The characteristics and the performance of dual air supply polymer electrolyte membrane fuel cell

Abstract

After industrialization, environmental pollution and global warming become more crucial than before to living things and people on earth. So researchers focus on developing eco-friendly, renewable energy. Polymer electrolyte membrane fuel cell (PEMFC) is regarded as one of the promising power generator. PEMFC generates electricity by reaction of hydrogen and oxygen. So PEMFC produces water and heat after reaction, that doesnt make pollutant like sulfur oxide (SOx) and nitrogen oxide (NOx). PEMFC has also other charming advantages, High efficiency, high power density and operation at low temperature. But there are some problems to be solved for commercialization and popularization of PEMFC like Water management, flow distribution, high cost of Pt-catalyst, etc. If flow doesnt distribute uniformly inside fuel cell, it cannot show high performance. In addition, un-uniform gas distribution can cause unstable operation of fuel cell and durability problem. So many researchers make studies on flow distribution inside fuel cell. In this study, dual air supply concept was applied to fuel cell to enhance the performance of fuel cell by improving flow distribution. For dual air supply fuel cell, an additional air inlet port was added to normal fuel cell. Through this additional air inlet port and main air inlet, air can be divided and supplied to fuel cell. When experiments were conducted using dual air supply fuel cell, it is necessary to air flow ratio through main and an additional air inlet.

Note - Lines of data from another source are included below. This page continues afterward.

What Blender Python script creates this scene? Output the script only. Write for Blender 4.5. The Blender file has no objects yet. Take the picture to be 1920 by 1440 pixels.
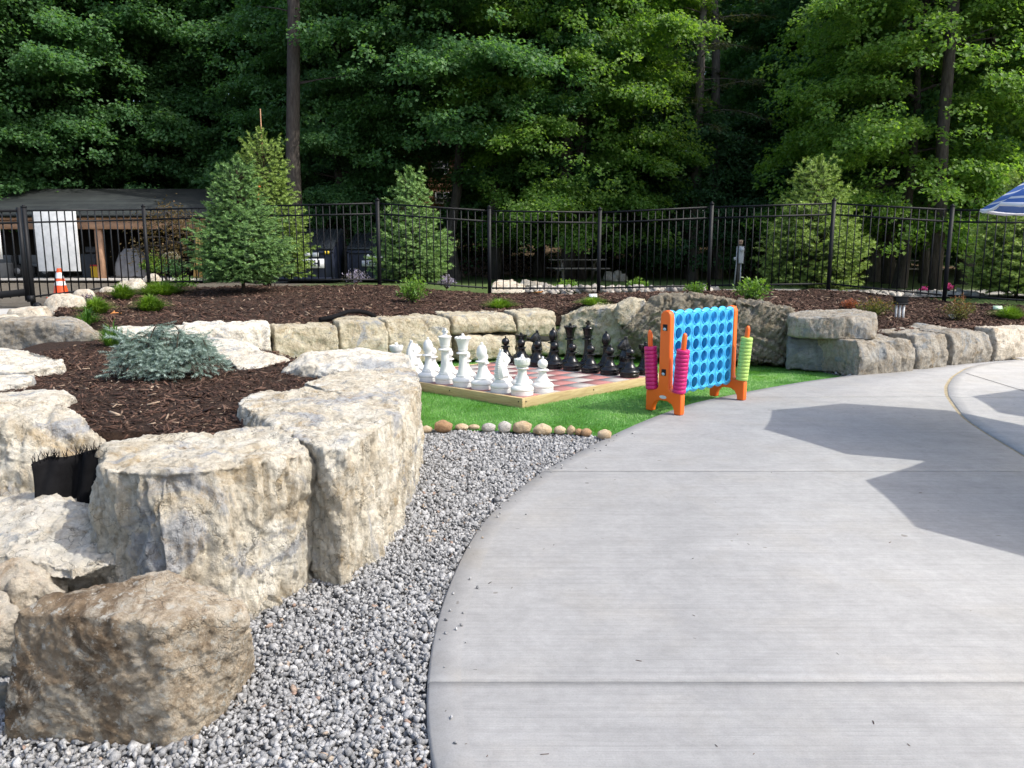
EXPOSURE = 0.95; HAZE = 0.00035
import bpy, bmesh, math, random
import numpy as np
from mathutils import Vector, Matrix

C = bpy.context.scene.collection
RNG = np.random.RandomState(7)
random.seed(7)
R = math.radians
FPX, PITCH, CAMH = 1443.0, math.atan((720 - 480) / 1443.0), 1.6
CP, SP = math.cos(PITCH), math.sin(PITCH)

# ---------- measuring the photograph ----------
def ray(px, py):
    x, y = (px - 960) / FPX, -(py - 720) / FPX
    return np.array([x, CP + y * SP, -SP + y * CP])
def G(px, py, z=0.0):
    d = ray(px, py); t = (z - CAMH) / d[2]
    return np.array([d[0] * t, d[1] * t, z])
def A(px, py, Y):
    d = ray(px, py); t = Y / d[1]
    return np.array([d[0] * t, Y, CAMH + d[2] * t])
def HGT(p0, p1, px, py):
    return A(px, py, p0[1])[2] - p0[2]

# ---------- noise ----------
_rs = np.random.RandomState(3)
_perm = _rs.permutation(256); _perm = np.concatenate([_perm, _perm, _perm])
_gr = _rs.normal(size=(256, 3)); _gr /= np.linalg.norm(_gr, axis=1)[:, None]
def pn(P):
    P = np.asarray(P, float)
    i = np.floor(P).astype(int); f = P - i; i &= 255
    u = f * f * f * (f * (f * 6 - 15) + 10)
    out = 0
    for dx in (0, 1):
        for dy in (0, 1):
            for dz in (0, 1):
                h = _perm[_perm[_perm[(i[:, 0] + dx) & 255] + ((i[:, 1] + dy) & 255)] + ((i[:, 2] + dz) & 255)]
                g = _gr[h & 255]
                d = (g * (f - np.array([dx, dy, dz]))).sum(1)
                w = (u[:, 0] if dx else 1 - u[:, 0]) * (u[:, 1] if dy else 1 - u[:, 1]) * (u[:, 2] if dz else 1 - u[:, 2])
                out = out + w * d
    return out
def fbm(P, o=4, lac=2.0, gain=.5):
    s, a, P = 0, 1.0, np.asarray(P, float)
    for _ in range(o):
        s = s + a * pn(P); P = P * lac + 17.3; a *= gain
    return s

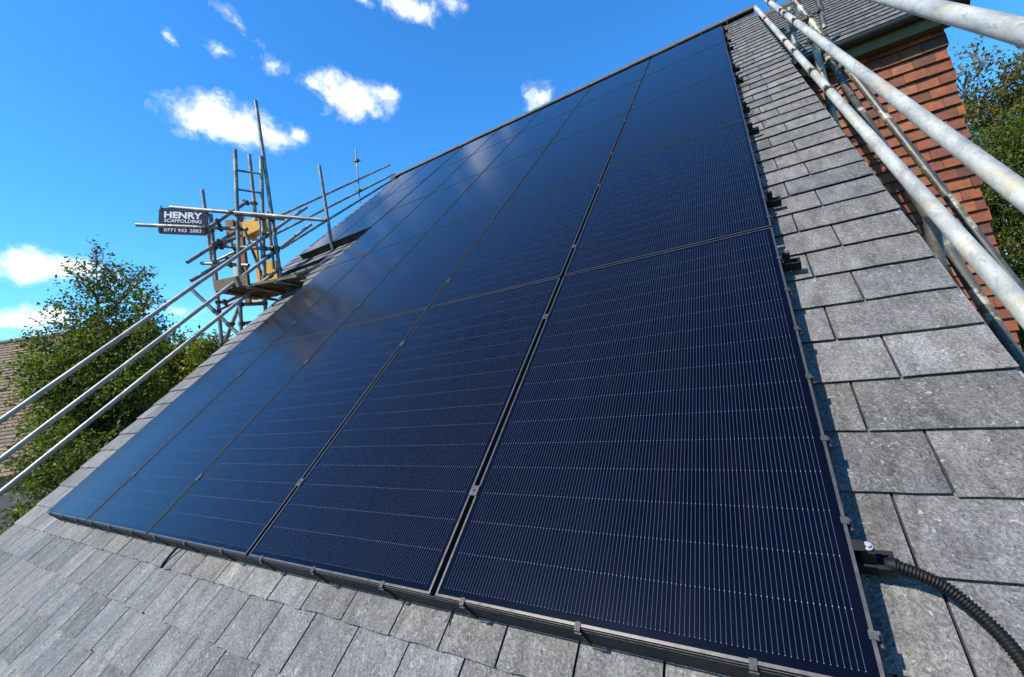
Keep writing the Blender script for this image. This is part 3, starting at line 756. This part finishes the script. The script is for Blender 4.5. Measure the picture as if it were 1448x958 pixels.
for o, (a, b_), fs in ((rstd[0], RIGHT_STANDARDS[0], (.12, .75)), (rstd[1], RIGHT_STANDARDS[1], (.1, .4, .7)), (rstd[2], RIGHT_STANDARDS[2], (.5,)), (rbr[1], RIGHT_BRACES[1], (.10, .17, .27)), (rbr[0], RIGHT_BRACES[0], (.08,))):
    a, b_ = Vector(a), Vector(b_)
    for f in fs:
        m = MB(); band(m, a.lerp(b_, f), b_-a, .027); add_part(m, 'coupler', M['coupler'], o)

# thin mast beyond the roof
a, b_ = map(Vector, MAST)
mast = thing('scaffold_mast', 'thin grey mast standing at the far end of the ridge', 'mast', b_)
m = MB(); m.tube(b_, a, .018, 8); add_part(m, 'pole', M['tube'], mast)
for f in (.22, .78):
    m = MB(); p = b_.lerp(a, f); m.obox(p, (.06,0,0), (0,.05,0), (0,0,.03)); m.tube(p-Vector((.1,.06,0)), p+Vector((.1,.06,0)), .014, 8); add_part(m, 'coupler', M['coupler'], mast)

# ------------------------------------------------------------------ sign
TL, TRc, BR, BL = map(Vector, SIGN)
ux = ((TRc-TL)+(BR-BL)).normalized(); uy = ((TL-BL)+(TRc-BR)); uy = (uy-ux*uy.dot(ux)).normalized(); uz = ux.cross(uy)
cen = (TL+TRc+BR+BL)/4; sw = ((TRc-TL).length+(BR-BL).length)/2; sh = ((TL-BL).length+(TRc-BR).length)/2
sm = Matrix((ux, uy, uz)).transposed()
sign = thing('scaffold_sign', 'navy scaffolding sign with white lettering lashed to the tower ledgers', 'sign', cen, sm.to_euler())
def rrect(b, w, h, r, z0, z1, n=6):
    prof = []
    for cx, cy, a0 in ((w/2-r, h/2-r, 0), (-w/2+r, h/2-r, 90), (-w/2+r, -h/2+r, 180), (w/2-r, -h/2+r, 270)):
        for k in range(n+1):
            a = R(a0+90*k/n); prof.append((cx+r*math.cos(a), cy+r*math.sin(a)))
    b.hexa([(x,y,z0) for x,y in prof], [(x,y,z1) for x,y in prof])
b = MB(); rrect(b, sw, sh, .05, -.012, .0); b.build('board', M['navy'], sign)
for x_ in (-.455, .45):
    for y_ in (.235, -.155):
        b = MB(); b.box(x_*sw-.010, y_*sh*2-.05, .0005, x_*sw+.010, y_*sh*2+.05, .006); b.build('tie', M['black'], sign)
def text_part(txt, name, y, height, width, bold=.0):
    cu = bpy.data.curves.new(name, 'FONT'); cu.body = txt; cu.align_x = 'CENTER'; cu.align_y = 'CENTER'; cu.extrude = .02; cu.offset = bold
    tmp = bpy.data.objects.new(name, cu); COL.objects.link(tmp)
    dg = bpy.context.evaluated_depsgraph_get(); me = bpy.data.meshes.new_from_object(tmp.evaluated_get(dg))
    bpy.data.objects.remove(tmp); bpy.data.curves.remove(cu)
    P = np.array([v.co for v in me.vertices]); lo, hi = P.min(0), P.max(0)
    for v in me.vertices:
        v.co = ((v.co.x-(lo[0]+hi[0])/2)*width/(hi[0]-lo[0]), y+(v.co.y-(lo[1]+hi[1])/2)*height/(hi[1]-lo[1]), .001+(v.co.z-lo[2])/(hi[2]-lo[2])*.003)
    me.materials.clear(); me.materials.append(M['white'])
    o = bpy.data.objects.new(name, me); COL.objects.link(o); o.parent = sign; return o
text_part('HENRY', 'lettering', sh*.24, .105, sw*.77, .035)
text_part('SCAFFOLDING', 'lettering', sh*.02, .055, sw*.76, .012)
for tx, xo, ww in (('0771', -.262, .235), ('933', -.005, .175), ('2883', .262, .235)):
    text_part(tx, 'lettering', -sh*.34, .052, sw*ww, .012).location.x = sw*xo

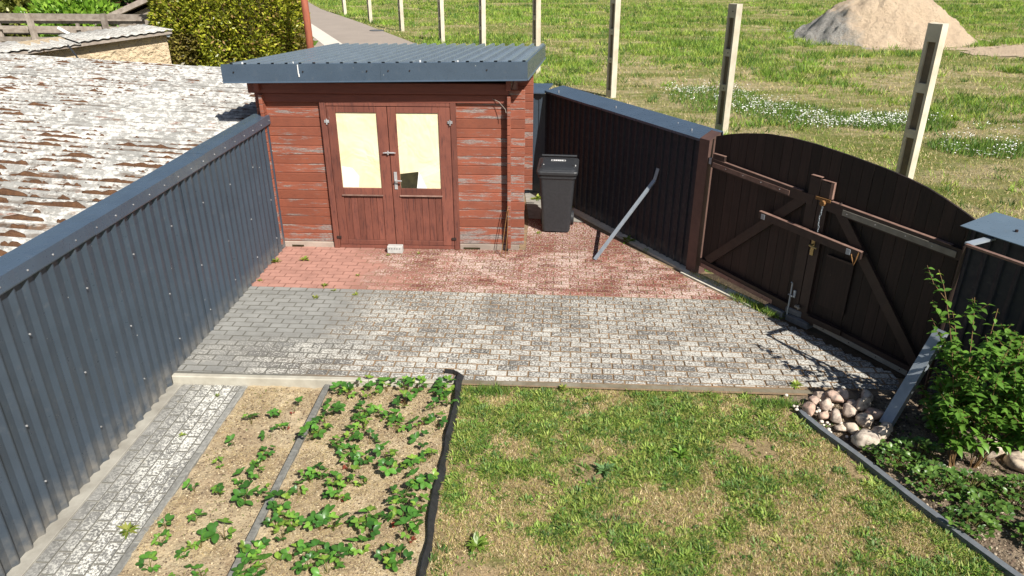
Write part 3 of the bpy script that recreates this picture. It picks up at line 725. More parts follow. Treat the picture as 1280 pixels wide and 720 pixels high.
# black film edging
fe = MB(); ys = np.linspace(1.2, 5.72, 60); pts = [(-.752 + .007 * math.sin(y * 7.3) + .004 * math.sin(y * 19), y) for y in ys] + [(-.74, 5.80), (-.80, 5.85), (-.88, 5.86)]
th_ = .012
for i, (px, py) in enumerate(pts):
    zt = .0 + .010 * math.sin(py * 5.1) + .008 * math.sin(py * 13); ln = .010 * math.sin(py * 4)
    if i > 57: zt = .03
    fe.v += [(px - .012, py, -.14), (px - .006 + ln, py, zt + .018), (px + .001 + ln, py, zt + .020), (px + .042 + ln * .5, py, zt - .028 + .008 * math.sin(py * 23))]
for i in range(len(pts) - 1):
    a = i * 4; b = a + 4
    for k_ in range(4): fe.f.append((a + k_, a + (k_ + 1) % 4, b + (k_ + 1) % 4, b + k_))
tag(fe.build('black_edging_film', M['film'], None, (-.75, 5, 0)), 'black plastic film edging between strawberry bed and lawn', 'edging')

# curved grey edging on the right
ce = MB(); ys = np.linspace(5.36, 2.4, 46)
for i, y_ in enumerate(ys):
    x_ = float(edge_x(y_)) ; dx = float(edge_x(y_ - .05) - edge_x(y_ + .05)); t = Vector((dx, -.1)).normalized(); nn = Vector((-t.y, t.x)) * .022
    ce.v += [(x_ - nn.x, y_ - nn.y, -.15), (x_ + nn.x, y_ + nn.y, -.15), (x_ + nn.x, y_ + nn.y, .028), (x_ - nn.x, y_ - nn.y, .024)]
for i in range(len(ys) - 1):
    a = i * 4; b = a + 4
    for k_ in range(4): ce.f.append((a + k_, b + k_, b + (k_ + 1) % 4, a + (k_ + 1) % 4))
ce.f.append((0, 1, 2, 3))
M['edge_grey'] = simple('grey_edging', (.20, .22, .24), (.13, .145, .16), 20, .7, 0, .4, .2, 60)
tag(ce.build('curved_edging', M['edge_grey'], None, (2.6, 4.6, 0)), 'narrow grey edging curving along the right side of the lawn', 'edging')
def rb_z(x, y): return -.03 + .07 * (N3.fbm(x * 3, y * 3, 5) - .3) + .02 * np.clip((x - edge_x(y)), 0, 1)
rb = sheet('shrub_bed_soil', 2.2, 5.2, 1.5, 5.72, 110, 150, rb_z, None, lambda x, y: (x > edge_x(y) - .02) & (fence_side(x, y) < .1))
def m_rb():
    t = NT('crumbly_bed_soil', .95, 0, .1)
    c = t.mix(t.ramp(t.noise(6, 6, .7), .38, .62), (.34, .265, .185), (.11, .082, .06))
    c = t.mix(t.ramp(t.noise(50, 6, .7), .58, .66), c, (.5, .4, .28)); t.col(c); t.bump(t.noise(50, 7, .7), 1, .03); return t.m
rb.data.materials.append(m_rb()); tag(rb, 'crumbly soil bed between the curved edging and the right fence', kind='structure')

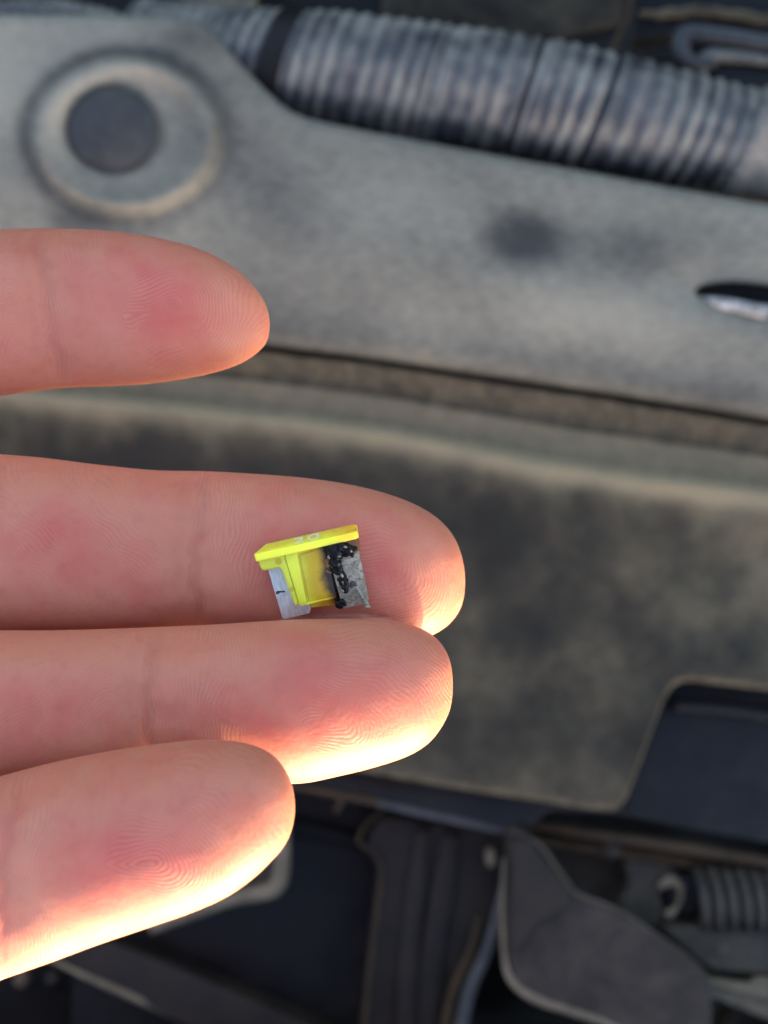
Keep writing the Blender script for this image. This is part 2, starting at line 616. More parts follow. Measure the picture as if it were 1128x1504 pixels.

So, experiments were carried out first on various air flow ratio conditions. After that, operating characteristics of dual air supply fuel cell was investigated. Stoichiometric ratio of air and relative humidity of air were selected in each experiment, operating characteristics of dual air supply fuel cell was figured out. Also, Stability characteristics and EIS measurement were investigated. As written before, Voltage fluctuation was analyzed on various air flow ratio conditions, then results were compared that of normal fuel cell. Lastly, EIS measurement was conducted on various air flow ratio. Reactance and resistance value could be gained. Using that, performance difference in each various air flow ratio conditions was analyzed.